For the European Union as a whole, 70 percent of prostitutes on the continent are migrant women and 51 percent of human trafficking victims in the EU are trafficked specifically for sex exploitation, the ECLJ stated. A further reference was made to the Organization for Security and Co-operation in Europe (OSCE) stating that USD 100 billion per year is generated by men paying trafficked women for sex. 

Even if trafficking is not involved in prostitution, the ECLJ pointed to the vulnerability of prostitutes selling sex to stave off poverty. 

“In fact, in cases that do not involve trafficking in human beings, a person who prostitutes is at the very least pushed or forced into it by particular circumstances, such as poverty, but always because he or she is responding to the request of a third party. In any event, the law is clear on the question of consent: the consent of a victim of human trafficking to his or her own exploitation is irrelevant when it is obtained by the offer or acceptance of payments or benefits.”

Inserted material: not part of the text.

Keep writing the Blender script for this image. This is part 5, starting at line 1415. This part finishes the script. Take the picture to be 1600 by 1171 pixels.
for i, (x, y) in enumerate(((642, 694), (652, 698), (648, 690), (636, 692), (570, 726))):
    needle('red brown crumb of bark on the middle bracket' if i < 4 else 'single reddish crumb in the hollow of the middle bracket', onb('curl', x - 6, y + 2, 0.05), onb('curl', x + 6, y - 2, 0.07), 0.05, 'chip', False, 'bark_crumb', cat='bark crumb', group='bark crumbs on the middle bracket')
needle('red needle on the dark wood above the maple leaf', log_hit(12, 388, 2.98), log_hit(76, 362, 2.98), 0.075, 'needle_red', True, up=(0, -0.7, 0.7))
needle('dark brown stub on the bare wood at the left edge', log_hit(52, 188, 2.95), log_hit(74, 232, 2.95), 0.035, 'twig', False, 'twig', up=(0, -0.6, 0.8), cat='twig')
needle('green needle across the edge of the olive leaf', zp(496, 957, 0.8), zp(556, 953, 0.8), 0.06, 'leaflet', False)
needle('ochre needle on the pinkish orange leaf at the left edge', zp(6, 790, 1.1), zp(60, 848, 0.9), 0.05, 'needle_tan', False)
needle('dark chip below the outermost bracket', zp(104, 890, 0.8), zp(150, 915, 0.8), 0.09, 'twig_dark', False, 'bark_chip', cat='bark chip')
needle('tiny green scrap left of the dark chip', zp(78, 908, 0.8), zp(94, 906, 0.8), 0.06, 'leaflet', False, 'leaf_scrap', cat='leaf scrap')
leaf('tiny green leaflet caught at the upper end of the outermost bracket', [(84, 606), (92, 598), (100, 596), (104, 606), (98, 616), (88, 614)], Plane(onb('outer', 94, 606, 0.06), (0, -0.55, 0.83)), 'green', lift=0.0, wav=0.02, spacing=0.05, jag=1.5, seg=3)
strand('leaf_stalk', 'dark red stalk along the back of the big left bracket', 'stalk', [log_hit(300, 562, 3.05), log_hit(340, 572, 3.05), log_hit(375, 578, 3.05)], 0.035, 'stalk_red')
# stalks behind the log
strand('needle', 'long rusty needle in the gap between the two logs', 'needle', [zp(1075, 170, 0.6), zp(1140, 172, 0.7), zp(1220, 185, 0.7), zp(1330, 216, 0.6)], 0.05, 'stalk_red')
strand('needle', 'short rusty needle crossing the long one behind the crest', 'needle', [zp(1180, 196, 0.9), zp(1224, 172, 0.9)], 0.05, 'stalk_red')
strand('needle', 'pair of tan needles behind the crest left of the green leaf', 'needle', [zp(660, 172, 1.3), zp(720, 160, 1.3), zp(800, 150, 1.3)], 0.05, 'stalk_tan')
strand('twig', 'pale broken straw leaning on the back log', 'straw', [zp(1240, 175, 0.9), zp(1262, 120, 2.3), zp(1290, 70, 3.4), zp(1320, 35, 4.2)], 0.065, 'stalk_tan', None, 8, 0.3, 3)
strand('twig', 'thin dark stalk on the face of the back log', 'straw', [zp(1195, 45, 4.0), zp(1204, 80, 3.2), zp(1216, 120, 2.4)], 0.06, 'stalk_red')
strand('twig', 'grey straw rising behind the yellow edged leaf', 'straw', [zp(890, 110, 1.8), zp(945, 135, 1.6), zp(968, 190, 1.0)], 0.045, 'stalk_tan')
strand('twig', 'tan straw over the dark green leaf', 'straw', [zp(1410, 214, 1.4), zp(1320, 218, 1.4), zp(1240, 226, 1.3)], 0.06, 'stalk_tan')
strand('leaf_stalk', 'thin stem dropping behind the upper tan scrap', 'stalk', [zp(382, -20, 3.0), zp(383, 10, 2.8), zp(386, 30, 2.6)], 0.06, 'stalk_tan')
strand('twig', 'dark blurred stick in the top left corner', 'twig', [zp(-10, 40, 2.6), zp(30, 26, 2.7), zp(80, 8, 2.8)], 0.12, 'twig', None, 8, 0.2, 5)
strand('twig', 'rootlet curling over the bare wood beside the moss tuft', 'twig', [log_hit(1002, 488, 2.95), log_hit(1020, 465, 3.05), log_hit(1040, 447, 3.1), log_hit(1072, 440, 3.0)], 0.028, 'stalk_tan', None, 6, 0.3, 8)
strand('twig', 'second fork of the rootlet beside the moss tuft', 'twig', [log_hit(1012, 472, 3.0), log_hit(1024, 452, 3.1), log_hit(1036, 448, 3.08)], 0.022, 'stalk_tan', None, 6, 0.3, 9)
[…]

In its statement, the ECLJ outlined a number of comments by the European Union and U.N., stating that the concept of prostitution violated human rights. For example, the Preamble to the United Nations Convention for the Suppression of the Traffic in Persons and of the Exploitation of the Prostitution of Others (1949) declares: “prostitution and the accompanying evil of the traffic in persons for the purpose of prostitution are incompatible with the dignity and worth of the human person and endanger the welfare of the individual, the family and the community.”

This statement, according to the ECLJ, is based on the Preamble of the Universal Declaration of Human Rights (1948), recognising “the inherent dignity and of the equal and inalienable rights of all members of the human family is the foundation of freedom, justice and peace in the world.”

“Whether or not it involves trafficking in human beings, prostitution by its very nature violates human dignity,” added the ECLJ. “From this point of view, it would be absurd for the PACE to adopt the present motion for a Resolution which calls on legislators ‘to ensure that sex workers may carry out their activity in dignified conditions.’ 

“Similarly, prostitution cannot be considered as ‘an important risk factor for violence against women’: it is in itself violence.”

The committee could be given another six months to revise the report and the ECLJ called for the time to be used to “modify the general thrust of the report and the motion for a resolution and to remove all factual untruths and legal approximations.” 

“The ECLJ will not fail to follow the evolution of these texts: the protection of the dignity of people trapped in prostitution is at stake, as is the credibility of the PACE,” added the ECLJ.